Some babies love swings, some love momaroos, some love the crib… As a rule of thumb, I think you try something for 2 weeks before trying something else.

Babies can have naturally fussy periods, or be teething, or not be feeling well and those types of things can taint their likes and dislikes.

I should note that I believe when a baby is fully fed, they are much happier and I find there aren’t as many dislikes as a baby who is hungry.  So feed your baby fully and I think you will have yourself a content little human who likes whatever you want them to like.

8) Why do you think full feedings are best vs. feeding on demand?

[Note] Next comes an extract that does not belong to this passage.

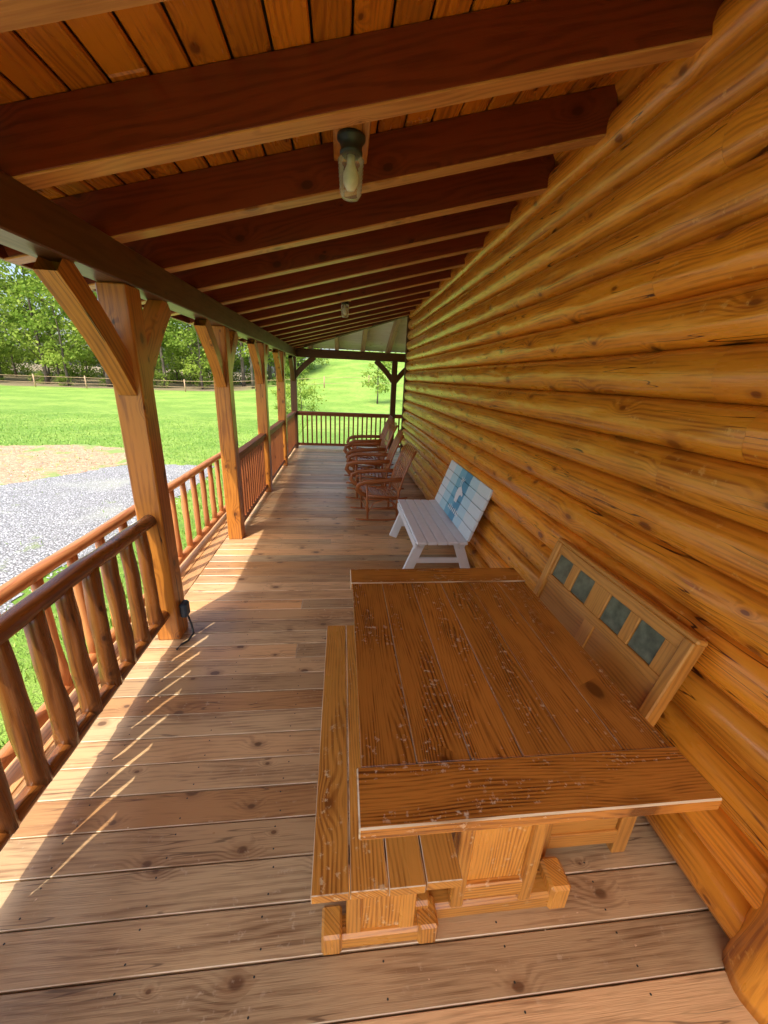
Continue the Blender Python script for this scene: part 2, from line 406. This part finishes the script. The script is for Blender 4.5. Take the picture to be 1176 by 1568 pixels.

I like to think of my method as “full feedings on demand”, because baby’s cues are also taken into consideration when making decisions about what to do throughout the day. (i.e. If baby wakes 30 minutes early from a nap, and you can’t get them back to sleep within 10 minutes, you can assume they are hungry and you feed them, even though it would be before the ideal EAT time).

Feeding baby fully when they first wake up helps provide communication with these little people, long before they can actually talk. You organize their day into EAT, PLAY, SLEEP. They eat fully for 30 minutes, you play for an age appropriate amount of time, you watch for their sleep cues, and when they show them you know they are ready for their nap. If they don’t show you a sleep cue, you put them down before the maximum wake time for their age.

The timing of everything is going to vary for every baby and every family, but the general structure should always remain in place.